> **Aim of the exercise**
Exactly the lines from the one that contains "Model this scene" to the one that contains "col = sc.collection", both lines included, should be copied, and no others.

> **Input data**
++++++++++++++++++++

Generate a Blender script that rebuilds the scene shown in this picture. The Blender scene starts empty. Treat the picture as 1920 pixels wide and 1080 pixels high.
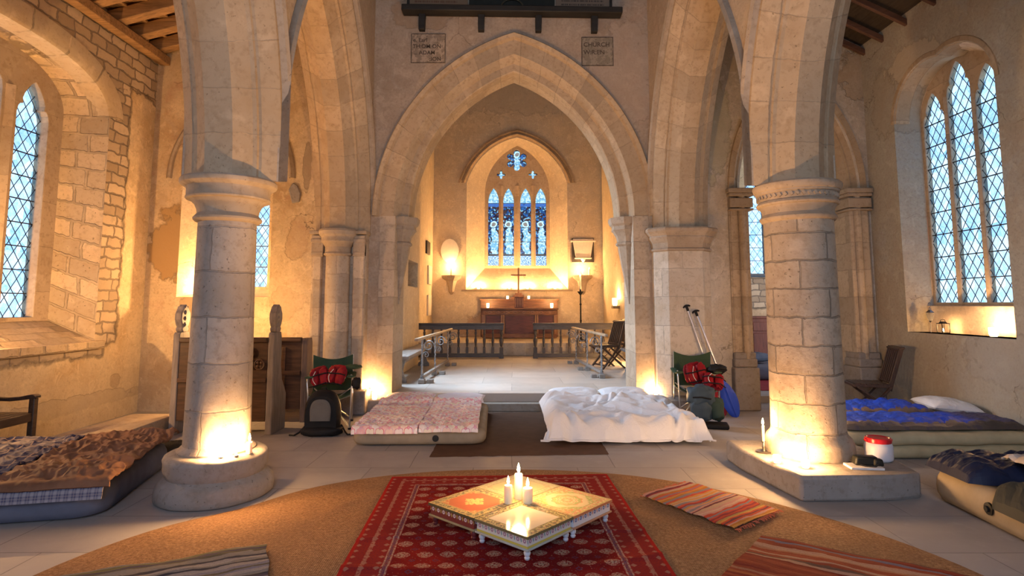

++++++++++++++++++++

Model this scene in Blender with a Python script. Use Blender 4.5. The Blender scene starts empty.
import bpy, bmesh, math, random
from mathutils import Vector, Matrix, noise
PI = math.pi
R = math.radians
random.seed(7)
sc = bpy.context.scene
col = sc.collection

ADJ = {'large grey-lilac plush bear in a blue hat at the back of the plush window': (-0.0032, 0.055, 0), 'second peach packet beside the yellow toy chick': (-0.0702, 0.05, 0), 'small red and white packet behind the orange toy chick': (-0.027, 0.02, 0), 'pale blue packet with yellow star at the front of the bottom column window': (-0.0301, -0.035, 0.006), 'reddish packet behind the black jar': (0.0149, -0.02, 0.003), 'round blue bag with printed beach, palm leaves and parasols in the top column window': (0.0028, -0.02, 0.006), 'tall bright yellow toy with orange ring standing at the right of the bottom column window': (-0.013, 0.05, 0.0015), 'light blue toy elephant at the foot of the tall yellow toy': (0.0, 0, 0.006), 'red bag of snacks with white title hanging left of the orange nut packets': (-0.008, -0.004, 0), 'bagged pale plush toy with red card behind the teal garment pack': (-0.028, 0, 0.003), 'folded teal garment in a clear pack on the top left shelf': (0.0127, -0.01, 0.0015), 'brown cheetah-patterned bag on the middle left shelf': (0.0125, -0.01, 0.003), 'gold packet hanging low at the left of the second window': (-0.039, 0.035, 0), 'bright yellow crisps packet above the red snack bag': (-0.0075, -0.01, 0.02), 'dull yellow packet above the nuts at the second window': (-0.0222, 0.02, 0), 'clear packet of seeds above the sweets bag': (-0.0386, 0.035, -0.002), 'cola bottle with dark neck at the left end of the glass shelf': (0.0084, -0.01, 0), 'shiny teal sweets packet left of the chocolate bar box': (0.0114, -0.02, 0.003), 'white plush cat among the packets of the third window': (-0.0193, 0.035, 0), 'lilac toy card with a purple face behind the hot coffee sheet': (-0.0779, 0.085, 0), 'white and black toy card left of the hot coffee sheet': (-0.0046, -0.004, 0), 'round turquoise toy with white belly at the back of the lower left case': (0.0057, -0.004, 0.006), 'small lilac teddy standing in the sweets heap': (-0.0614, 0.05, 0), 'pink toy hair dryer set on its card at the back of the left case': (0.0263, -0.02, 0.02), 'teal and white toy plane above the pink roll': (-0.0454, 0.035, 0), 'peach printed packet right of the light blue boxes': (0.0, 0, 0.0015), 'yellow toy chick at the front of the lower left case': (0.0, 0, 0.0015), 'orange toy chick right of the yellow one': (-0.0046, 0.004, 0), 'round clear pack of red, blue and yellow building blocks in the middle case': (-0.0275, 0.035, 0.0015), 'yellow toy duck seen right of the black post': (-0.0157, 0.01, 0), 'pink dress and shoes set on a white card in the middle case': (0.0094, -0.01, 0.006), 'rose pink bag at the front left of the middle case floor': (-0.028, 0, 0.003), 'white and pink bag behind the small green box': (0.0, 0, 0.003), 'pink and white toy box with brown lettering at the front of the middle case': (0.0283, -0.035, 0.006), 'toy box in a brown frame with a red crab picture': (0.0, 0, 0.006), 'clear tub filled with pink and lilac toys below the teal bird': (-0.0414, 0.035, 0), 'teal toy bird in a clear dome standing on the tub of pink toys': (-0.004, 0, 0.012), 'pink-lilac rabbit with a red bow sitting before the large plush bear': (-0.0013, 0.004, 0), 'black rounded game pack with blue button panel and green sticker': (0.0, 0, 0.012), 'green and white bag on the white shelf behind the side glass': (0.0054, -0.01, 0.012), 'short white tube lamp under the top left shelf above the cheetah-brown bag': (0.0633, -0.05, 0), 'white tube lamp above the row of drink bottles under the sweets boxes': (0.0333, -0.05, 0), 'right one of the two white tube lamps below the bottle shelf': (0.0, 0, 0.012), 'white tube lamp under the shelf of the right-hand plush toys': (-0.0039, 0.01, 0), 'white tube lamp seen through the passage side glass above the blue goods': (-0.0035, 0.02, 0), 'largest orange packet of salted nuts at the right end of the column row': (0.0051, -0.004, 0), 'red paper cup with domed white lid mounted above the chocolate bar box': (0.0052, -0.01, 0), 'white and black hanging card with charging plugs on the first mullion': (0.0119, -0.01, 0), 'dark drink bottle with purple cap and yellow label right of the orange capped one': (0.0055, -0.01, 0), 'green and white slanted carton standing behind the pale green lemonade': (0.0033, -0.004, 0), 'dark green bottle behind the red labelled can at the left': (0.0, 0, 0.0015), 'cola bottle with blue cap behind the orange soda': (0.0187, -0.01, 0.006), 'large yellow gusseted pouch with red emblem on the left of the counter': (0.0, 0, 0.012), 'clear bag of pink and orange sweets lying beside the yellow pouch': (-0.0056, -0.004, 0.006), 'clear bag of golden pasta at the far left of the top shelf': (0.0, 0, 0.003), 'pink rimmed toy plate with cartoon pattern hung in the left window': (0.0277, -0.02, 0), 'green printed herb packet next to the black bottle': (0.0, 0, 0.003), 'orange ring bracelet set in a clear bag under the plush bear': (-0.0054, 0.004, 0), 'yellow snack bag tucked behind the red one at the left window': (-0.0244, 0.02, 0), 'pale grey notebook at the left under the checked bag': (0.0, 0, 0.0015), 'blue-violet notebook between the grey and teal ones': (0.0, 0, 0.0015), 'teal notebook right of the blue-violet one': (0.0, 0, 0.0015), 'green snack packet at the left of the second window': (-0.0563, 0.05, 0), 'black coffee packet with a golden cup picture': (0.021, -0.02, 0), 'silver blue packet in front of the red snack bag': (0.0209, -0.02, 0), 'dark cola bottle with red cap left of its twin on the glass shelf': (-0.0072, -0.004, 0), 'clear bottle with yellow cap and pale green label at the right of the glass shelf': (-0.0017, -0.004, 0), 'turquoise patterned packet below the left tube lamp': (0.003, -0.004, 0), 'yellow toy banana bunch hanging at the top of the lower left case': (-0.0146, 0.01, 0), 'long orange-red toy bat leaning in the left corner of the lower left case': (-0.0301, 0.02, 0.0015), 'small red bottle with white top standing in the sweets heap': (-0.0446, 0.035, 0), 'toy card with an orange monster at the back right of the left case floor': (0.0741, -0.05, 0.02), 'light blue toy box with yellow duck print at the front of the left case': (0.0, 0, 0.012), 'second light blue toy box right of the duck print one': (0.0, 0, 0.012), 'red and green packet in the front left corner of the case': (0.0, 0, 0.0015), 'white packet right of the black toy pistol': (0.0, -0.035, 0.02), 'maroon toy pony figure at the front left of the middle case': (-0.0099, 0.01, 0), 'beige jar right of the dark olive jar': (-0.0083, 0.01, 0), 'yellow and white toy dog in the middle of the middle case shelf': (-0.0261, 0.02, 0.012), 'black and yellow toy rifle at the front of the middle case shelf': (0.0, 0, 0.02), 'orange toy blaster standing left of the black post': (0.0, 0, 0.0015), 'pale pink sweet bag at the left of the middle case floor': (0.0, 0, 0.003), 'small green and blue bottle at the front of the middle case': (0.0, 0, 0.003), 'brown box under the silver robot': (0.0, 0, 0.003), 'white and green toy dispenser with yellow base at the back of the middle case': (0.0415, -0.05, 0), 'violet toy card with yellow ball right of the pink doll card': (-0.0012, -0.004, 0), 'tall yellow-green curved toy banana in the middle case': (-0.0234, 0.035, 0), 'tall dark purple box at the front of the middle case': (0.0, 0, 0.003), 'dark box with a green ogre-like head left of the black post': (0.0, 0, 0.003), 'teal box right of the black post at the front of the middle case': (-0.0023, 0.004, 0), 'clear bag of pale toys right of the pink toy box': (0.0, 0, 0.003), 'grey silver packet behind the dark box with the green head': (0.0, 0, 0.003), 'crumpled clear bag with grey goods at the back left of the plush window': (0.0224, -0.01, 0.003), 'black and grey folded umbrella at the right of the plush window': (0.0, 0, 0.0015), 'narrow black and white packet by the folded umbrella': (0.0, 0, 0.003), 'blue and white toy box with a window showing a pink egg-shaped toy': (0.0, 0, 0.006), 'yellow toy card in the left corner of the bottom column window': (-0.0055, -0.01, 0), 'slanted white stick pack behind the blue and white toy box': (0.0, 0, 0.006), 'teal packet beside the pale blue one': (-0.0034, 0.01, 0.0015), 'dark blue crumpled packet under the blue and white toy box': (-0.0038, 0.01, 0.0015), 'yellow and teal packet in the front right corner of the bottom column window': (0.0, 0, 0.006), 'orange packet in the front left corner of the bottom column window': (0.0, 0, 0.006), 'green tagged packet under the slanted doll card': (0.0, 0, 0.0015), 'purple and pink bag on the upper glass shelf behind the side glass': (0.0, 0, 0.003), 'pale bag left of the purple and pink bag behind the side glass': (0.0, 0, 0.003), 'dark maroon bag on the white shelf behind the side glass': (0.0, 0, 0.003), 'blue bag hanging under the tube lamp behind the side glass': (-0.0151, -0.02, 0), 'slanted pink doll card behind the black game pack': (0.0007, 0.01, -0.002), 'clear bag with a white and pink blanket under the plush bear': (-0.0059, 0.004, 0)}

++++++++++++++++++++

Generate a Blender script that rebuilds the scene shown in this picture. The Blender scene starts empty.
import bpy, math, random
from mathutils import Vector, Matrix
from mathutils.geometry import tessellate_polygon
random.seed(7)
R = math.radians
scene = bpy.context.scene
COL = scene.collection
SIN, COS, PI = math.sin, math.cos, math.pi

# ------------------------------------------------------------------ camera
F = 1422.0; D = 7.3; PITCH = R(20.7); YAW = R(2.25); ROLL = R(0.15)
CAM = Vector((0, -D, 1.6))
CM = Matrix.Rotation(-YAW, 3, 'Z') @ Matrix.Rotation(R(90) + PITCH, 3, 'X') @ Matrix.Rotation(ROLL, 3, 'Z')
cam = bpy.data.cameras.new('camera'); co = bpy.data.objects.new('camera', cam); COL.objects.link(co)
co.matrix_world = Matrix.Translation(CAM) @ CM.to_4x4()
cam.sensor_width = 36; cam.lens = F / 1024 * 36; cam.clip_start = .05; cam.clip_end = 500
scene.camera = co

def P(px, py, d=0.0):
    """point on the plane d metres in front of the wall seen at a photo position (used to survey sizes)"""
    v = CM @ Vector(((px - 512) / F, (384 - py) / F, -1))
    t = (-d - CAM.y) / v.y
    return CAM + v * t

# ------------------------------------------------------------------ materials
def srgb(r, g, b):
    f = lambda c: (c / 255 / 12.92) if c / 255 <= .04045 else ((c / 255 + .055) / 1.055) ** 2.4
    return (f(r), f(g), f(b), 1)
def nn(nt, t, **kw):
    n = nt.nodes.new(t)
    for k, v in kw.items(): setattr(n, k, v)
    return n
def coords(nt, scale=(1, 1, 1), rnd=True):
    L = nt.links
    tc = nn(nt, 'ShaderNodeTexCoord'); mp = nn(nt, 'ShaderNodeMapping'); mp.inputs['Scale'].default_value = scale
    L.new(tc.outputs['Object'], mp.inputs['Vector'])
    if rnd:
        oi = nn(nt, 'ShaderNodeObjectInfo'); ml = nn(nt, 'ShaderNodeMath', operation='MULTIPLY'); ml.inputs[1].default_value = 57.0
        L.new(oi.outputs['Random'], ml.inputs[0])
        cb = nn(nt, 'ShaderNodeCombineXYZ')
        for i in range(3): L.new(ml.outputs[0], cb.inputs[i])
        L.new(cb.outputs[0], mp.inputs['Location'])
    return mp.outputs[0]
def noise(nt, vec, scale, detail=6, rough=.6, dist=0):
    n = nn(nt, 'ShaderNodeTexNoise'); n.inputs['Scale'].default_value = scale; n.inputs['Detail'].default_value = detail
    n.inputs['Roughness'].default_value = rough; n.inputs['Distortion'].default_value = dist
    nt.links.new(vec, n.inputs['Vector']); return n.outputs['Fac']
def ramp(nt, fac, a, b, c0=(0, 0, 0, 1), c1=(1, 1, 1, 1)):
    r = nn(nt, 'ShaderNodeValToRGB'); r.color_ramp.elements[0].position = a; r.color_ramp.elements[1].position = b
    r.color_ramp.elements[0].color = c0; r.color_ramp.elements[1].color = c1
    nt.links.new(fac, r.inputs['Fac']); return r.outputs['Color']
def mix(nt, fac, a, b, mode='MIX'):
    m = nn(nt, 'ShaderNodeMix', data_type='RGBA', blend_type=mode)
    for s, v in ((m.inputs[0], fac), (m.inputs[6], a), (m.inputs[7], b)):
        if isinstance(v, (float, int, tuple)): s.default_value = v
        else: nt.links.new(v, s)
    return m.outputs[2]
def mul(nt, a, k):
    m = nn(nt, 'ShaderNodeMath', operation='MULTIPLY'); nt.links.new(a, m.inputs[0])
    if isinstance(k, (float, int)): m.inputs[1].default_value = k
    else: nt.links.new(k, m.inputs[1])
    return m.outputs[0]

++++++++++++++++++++

> **Result**
Model this scene in Blender with a Python script. Use Blender 4.5. The Blender scene starts empty.
import bpy, bmesh, math, random
from mathutils import Vector, Matrix, noise
PI = math.pi
R = math.radians
random.seed(7)
sc = bpy.context.scene
col = sc.collection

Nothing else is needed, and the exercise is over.